Pittsburgh chevra kadisha planning for expansion
Now that Rabbi Daniel Wasserman has won his suit with the commonwealth, enabling him to perform Jewish burials without a funeral director, the Chevra Kadisha of Pittsburgh, of which he is a director, is taking steps to turn the burial practice into an “enduring institution.”
One of those steps is already very visible. The chevra kadisha, which is under the auspices of the Vaad Harabanim of Greater Pittsburgh, now has a physical space on lower Murray Avenue to perform tahara and shmira (washing and watching) of the dead. The lease was signed a few weeks ago and the renovation work on the space is almost complete.
Additionally, Wasserman, together with other members of the chevra kadisha, are planning to expand the organizational structure of the effort as well as educate the community about traditional Jewish burial practices.
“While the legal battle was going on, I purposely let it be very much a one-man show because I didn’t want to put anyone else in harm’s way,” Wasserman said. “Now that we’ve won, I’ve already taken steps to expand the structure. There’s going to be a lay committee … a coordinator, so when the calls come in, I don’t have to get all the calls.”
He’s also asked his colleagues within the Orthodox community to provide education and guidance to members of their congregations when there are deaths in their families.
Wasserman made national headlines in 2012 when he filed a federal suit against the state Board of Funeral Directors, alleging he was being threatened with prosecution merely for performing traditional Jewish burial practices, which he argued were legal in Pennsylvania, and that the law that was selectively enforced.
After weeks of negotiations between both sides, Wasserman withdrew the suit after the commonwealth acknowledged his right to perform the burials.
To punctuate its authority to perform its own funeral without a funeral director, the chevra kadisha posted a copy of the commonwealth law stating its rights to the door of its new digs.
Chevra kadisha is Hebrew for “holy society.” In Jewish communities, these societies meet in small groups when there is a death to ritually wash, clothe and watch over the body until the funeral.
But burying the dead as a community, without the assistance of a funeral home, also is part of the tradition.
“My first focus is to get this program, not up and running because it is up and running,” Wasserman said, “I want to re-establish it as an enduring institution.”
He said he sees the chevra kadisha as having two divisions: a tahara division and now a funeral division.
He sees the chevra kadisha’s practice of performing its own funeral rites as an effort to reclaim the ancient traditions of the Jews, but for it to succeed, it must involve re-educating the Jewish community on these traditions.
“The Jewish community in America took a detour the last few decades, and what we are doing is not at all radical. What we are doing is ancient Jewish tradition — thousands of years. Even in Pittsburgh, if you go to the ’20s and ’30s, it took a detour, so I would very much like to re-awaken that spirit.”
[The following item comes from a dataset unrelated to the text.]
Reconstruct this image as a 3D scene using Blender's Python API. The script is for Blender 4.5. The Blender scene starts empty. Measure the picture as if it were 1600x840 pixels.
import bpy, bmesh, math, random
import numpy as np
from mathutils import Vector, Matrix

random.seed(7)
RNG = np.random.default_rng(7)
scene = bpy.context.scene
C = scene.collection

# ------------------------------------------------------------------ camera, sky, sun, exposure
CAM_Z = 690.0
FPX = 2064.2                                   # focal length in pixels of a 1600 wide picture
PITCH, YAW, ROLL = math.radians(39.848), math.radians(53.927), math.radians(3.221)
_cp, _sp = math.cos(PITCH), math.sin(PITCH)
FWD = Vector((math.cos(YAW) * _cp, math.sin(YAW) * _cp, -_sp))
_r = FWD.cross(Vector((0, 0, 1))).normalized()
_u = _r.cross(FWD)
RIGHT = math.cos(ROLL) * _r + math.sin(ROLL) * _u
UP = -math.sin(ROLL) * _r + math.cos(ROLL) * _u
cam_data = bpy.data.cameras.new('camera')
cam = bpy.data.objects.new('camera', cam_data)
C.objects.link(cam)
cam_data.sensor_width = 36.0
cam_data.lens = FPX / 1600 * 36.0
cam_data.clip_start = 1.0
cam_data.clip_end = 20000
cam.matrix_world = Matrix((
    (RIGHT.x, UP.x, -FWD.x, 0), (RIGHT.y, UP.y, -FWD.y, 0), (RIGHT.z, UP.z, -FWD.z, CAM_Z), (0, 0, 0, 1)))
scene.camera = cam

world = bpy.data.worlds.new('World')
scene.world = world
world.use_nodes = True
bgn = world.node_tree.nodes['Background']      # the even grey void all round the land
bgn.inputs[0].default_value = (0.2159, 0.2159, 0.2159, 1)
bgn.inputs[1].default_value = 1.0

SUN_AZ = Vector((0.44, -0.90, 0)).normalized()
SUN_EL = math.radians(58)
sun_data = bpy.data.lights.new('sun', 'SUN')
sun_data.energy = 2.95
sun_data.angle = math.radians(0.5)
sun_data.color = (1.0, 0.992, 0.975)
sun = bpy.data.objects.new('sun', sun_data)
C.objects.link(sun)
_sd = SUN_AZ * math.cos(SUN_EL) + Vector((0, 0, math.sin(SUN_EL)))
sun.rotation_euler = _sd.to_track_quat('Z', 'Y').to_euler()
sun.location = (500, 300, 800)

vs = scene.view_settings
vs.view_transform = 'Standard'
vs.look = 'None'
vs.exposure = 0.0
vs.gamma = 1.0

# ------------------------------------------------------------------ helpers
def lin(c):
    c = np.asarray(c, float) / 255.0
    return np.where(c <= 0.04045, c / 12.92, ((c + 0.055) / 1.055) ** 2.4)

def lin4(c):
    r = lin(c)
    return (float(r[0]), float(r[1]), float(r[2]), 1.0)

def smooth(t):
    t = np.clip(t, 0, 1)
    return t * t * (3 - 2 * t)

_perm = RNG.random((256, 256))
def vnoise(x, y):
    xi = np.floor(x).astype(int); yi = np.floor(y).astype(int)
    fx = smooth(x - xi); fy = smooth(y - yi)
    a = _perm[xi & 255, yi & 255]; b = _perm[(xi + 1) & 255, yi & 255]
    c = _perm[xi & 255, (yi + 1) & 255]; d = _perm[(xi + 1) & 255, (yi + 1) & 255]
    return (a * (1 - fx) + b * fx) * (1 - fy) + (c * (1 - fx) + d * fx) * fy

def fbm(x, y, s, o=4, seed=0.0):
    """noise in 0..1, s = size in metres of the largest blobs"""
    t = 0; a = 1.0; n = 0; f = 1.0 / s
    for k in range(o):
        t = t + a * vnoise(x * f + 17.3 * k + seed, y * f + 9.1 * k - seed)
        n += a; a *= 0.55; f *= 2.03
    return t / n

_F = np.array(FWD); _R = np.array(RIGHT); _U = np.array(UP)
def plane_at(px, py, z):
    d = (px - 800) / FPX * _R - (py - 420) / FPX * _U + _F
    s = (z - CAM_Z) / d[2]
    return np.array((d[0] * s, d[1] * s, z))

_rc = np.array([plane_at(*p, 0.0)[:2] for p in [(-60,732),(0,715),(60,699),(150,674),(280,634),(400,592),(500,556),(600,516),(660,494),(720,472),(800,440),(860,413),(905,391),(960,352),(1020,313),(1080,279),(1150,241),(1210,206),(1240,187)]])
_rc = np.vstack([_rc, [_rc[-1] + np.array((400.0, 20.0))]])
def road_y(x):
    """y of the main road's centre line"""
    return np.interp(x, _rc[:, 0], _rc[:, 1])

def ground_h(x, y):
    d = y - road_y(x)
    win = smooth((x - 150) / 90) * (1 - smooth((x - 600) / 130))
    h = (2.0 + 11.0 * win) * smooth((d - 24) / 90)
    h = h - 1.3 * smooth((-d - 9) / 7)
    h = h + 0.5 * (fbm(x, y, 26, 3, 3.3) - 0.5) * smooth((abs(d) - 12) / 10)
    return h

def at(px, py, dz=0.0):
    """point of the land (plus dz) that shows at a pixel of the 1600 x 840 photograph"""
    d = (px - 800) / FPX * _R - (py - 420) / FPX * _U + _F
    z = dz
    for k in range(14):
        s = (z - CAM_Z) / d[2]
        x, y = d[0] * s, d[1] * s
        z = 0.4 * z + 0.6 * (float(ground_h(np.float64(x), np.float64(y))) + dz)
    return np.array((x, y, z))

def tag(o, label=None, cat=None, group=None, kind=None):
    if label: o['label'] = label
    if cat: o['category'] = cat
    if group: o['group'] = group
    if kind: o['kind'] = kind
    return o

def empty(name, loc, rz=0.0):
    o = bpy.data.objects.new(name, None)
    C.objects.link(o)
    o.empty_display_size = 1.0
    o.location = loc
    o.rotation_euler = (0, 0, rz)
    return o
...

Re-educating the community about its funeral practices will take time, he noted. “We haven’t re-educated them [the community] yet. Again this is not new; this no more new than keeping Shabbas. … So it will take a long time to re-educate people.”
Wasserman said the chevra kadisha has performed 31 funerals since it began the practice in 2009. The nonprofit organization generally charges $2,000 per funeral, all of which goes to covering expenses.
“This isn’t the reason we do it, but I won’t apologize for the thousands of dollars in cost differential by virtue of the fact that we’re a nonprofit,” Wasserman said. “If you don’t have the money [for a funeral], this way you don’t have to beg; if you do have the money, take the money you would have spent and give it to Jewish day schools.”
For now, the chevra kadisha is concentrating on growing the practice within the Orthodox community. In June, Wasserman spoke at the North American Chevra Kadisha and Jewish Cemetery Conference, which was attended primarily by Reform and Conservative Jews who belong to their chevra kadishas.
“I was dealing with a receptive audience that was familiar with the general idea,” he said. “There were a lot of questions that sounded like the foundation of the questions was, ‘how do we do this?’ ”
And in Pittsburgh, some leaders from the more liberal streams of Judaism are expressing interest in traditional burial practices.
Rabbi Ronald Symons of Temple Sinai, for one, wants to learn more about what Wasserman is doing.
“I believe we have overly commercialized and delegated funeral rituals to professionals,” said Symons, who sits on the New Community Chevra Kadisha. “I believe families of deceased have rights to traditional Jewish norms even in a progressive and pluralistic perspective.
“My hope is as families engage in the time-honored rites of preparing for burial and burial,” he added, “that we’re able to help them to connect beyond the business side, to connect spiritually.”